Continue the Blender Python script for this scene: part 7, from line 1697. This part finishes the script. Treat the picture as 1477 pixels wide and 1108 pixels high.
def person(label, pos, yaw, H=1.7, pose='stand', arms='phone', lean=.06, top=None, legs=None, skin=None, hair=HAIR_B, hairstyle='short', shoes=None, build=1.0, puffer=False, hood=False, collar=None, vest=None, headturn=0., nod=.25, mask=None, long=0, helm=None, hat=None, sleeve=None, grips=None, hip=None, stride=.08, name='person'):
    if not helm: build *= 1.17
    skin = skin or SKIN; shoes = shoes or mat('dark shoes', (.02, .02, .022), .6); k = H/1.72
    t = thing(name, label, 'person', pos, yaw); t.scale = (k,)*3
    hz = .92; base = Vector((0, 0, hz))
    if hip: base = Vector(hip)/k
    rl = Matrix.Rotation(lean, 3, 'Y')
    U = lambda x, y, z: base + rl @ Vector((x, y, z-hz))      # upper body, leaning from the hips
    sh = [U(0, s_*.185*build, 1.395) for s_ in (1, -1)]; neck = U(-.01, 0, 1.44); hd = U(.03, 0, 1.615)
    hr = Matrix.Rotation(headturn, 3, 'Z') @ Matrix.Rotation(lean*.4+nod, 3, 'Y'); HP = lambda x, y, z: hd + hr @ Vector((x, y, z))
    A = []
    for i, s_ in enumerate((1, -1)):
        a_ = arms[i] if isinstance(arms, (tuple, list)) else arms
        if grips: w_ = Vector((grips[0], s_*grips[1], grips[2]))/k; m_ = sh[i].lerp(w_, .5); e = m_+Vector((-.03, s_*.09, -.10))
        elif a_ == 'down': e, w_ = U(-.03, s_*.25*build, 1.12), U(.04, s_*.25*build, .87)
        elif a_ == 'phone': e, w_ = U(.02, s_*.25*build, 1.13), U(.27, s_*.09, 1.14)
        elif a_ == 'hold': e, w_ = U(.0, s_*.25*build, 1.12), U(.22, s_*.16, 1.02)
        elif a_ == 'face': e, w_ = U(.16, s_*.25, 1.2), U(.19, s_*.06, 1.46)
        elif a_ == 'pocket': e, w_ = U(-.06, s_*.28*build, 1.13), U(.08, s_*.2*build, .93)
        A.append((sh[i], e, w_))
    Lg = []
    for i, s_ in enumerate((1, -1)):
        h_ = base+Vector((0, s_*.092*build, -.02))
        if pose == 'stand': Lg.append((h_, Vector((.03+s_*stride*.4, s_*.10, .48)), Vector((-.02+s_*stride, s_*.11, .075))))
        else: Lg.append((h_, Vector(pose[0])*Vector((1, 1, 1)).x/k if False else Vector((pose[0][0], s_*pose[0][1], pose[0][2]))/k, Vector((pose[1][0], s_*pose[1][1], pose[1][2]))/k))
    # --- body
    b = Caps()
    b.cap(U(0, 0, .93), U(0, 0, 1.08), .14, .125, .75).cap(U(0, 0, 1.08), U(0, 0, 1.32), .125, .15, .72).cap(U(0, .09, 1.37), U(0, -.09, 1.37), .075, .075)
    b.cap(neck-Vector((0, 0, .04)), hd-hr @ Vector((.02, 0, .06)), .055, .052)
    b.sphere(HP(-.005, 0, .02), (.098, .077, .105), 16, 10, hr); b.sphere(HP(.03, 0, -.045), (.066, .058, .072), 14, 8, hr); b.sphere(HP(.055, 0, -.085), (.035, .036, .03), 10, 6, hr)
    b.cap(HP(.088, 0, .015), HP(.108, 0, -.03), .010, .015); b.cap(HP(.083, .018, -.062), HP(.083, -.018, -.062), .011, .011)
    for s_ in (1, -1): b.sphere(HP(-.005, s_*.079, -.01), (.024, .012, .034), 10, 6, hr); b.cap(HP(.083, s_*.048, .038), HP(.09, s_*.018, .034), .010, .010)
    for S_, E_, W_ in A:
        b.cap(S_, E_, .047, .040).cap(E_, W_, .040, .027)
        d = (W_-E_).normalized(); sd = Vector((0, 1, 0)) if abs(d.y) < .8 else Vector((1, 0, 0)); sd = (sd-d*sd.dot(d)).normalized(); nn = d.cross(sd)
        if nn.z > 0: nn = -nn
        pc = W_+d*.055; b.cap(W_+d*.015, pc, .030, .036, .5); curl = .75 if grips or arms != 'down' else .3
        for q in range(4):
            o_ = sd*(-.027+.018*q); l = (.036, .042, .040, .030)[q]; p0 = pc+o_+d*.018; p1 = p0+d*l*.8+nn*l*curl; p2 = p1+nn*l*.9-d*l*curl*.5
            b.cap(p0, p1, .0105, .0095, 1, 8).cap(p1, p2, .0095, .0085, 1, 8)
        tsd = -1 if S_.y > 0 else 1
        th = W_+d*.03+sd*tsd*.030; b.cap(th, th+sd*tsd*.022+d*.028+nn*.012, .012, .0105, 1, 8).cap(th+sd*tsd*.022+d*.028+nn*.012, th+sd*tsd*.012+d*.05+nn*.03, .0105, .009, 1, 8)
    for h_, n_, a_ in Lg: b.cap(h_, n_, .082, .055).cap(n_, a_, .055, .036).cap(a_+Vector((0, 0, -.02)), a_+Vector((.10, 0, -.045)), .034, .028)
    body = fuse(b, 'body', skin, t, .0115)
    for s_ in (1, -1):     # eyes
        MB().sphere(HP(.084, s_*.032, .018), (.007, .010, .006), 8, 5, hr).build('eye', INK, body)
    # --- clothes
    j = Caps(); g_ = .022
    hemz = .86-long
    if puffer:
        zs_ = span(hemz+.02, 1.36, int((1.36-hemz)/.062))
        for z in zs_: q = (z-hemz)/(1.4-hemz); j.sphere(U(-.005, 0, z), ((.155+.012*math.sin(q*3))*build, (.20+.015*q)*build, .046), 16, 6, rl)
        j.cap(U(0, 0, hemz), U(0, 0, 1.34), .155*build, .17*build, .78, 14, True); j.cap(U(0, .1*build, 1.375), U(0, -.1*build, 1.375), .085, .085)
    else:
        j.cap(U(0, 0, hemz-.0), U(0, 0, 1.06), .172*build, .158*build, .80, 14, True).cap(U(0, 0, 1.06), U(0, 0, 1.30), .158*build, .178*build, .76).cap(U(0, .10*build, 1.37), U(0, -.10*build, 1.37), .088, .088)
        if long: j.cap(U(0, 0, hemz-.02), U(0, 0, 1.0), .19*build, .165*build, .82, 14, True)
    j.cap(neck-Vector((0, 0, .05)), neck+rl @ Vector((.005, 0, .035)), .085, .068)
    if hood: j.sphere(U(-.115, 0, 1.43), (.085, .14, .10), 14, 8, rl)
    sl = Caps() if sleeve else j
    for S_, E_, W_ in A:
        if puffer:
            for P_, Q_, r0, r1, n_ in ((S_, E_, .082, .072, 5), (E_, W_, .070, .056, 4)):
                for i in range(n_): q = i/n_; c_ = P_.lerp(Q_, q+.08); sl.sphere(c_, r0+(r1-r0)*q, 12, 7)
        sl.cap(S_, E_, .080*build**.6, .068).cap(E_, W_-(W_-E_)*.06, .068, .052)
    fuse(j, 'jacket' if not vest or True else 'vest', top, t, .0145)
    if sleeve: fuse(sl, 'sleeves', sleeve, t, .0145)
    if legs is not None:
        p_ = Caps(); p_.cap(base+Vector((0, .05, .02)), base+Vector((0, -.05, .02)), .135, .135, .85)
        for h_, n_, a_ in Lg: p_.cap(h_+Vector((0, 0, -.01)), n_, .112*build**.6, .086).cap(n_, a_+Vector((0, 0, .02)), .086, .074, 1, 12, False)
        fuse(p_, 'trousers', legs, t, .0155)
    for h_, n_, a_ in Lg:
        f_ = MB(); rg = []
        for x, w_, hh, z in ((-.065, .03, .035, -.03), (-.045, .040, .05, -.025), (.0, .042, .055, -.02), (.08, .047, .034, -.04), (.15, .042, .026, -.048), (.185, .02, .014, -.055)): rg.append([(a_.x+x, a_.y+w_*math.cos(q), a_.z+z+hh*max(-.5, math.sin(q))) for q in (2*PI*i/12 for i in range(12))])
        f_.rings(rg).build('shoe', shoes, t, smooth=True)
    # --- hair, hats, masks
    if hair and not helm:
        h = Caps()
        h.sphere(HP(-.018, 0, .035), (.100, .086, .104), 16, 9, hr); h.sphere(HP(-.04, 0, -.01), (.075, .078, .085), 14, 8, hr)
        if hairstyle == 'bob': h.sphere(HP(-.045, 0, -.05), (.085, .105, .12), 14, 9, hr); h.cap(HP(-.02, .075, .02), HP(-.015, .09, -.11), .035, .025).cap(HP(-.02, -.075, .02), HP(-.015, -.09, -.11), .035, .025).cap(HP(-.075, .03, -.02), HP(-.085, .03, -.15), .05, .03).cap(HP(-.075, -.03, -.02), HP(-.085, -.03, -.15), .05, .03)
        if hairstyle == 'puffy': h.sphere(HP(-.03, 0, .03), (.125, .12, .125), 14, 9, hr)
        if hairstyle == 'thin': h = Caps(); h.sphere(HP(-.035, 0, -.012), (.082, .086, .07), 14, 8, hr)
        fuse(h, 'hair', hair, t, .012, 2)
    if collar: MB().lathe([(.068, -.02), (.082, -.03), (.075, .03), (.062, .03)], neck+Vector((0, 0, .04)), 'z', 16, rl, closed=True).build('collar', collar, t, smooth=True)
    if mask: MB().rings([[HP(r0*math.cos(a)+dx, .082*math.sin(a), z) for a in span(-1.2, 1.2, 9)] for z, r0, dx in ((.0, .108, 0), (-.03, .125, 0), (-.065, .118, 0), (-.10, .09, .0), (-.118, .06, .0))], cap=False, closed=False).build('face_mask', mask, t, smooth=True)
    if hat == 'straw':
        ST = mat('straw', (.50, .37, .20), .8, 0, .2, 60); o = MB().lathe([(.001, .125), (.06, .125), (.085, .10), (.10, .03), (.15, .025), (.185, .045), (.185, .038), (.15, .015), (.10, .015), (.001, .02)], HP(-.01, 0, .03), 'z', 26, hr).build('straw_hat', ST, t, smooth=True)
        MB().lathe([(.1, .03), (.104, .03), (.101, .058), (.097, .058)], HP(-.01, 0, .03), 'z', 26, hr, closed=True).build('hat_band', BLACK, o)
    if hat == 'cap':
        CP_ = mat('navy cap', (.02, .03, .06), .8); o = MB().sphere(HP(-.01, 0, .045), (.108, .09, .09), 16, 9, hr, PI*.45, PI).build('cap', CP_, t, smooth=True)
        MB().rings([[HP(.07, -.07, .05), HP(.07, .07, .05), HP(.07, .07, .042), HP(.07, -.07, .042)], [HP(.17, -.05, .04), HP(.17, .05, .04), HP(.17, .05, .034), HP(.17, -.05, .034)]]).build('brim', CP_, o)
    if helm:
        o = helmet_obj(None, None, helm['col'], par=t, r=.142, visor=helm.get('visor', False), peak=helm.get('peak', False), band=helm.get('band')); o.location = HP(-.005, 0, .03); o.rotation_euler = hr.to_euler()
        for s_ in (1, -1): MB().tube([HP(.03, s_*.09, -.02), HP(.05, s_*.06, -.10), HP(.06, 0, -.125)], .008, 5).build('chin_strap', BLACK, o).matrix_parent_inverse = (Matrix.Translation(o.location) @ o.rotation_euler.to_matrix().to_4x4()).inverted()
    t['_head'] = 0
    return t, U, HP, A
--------
Written instruction: Only lines that contain the word "from" are wanted; copy each of them.

Result below:
Continue the Blender Python script for this scene: part 7, from line 1697. This part finishes the script. Treat the picture as 1477 pixels wide and 1108 pixels high.
    U = lambda x, y, z: base + rl @ Vector((x, y, z-hz))      # upper body, leaning from the hips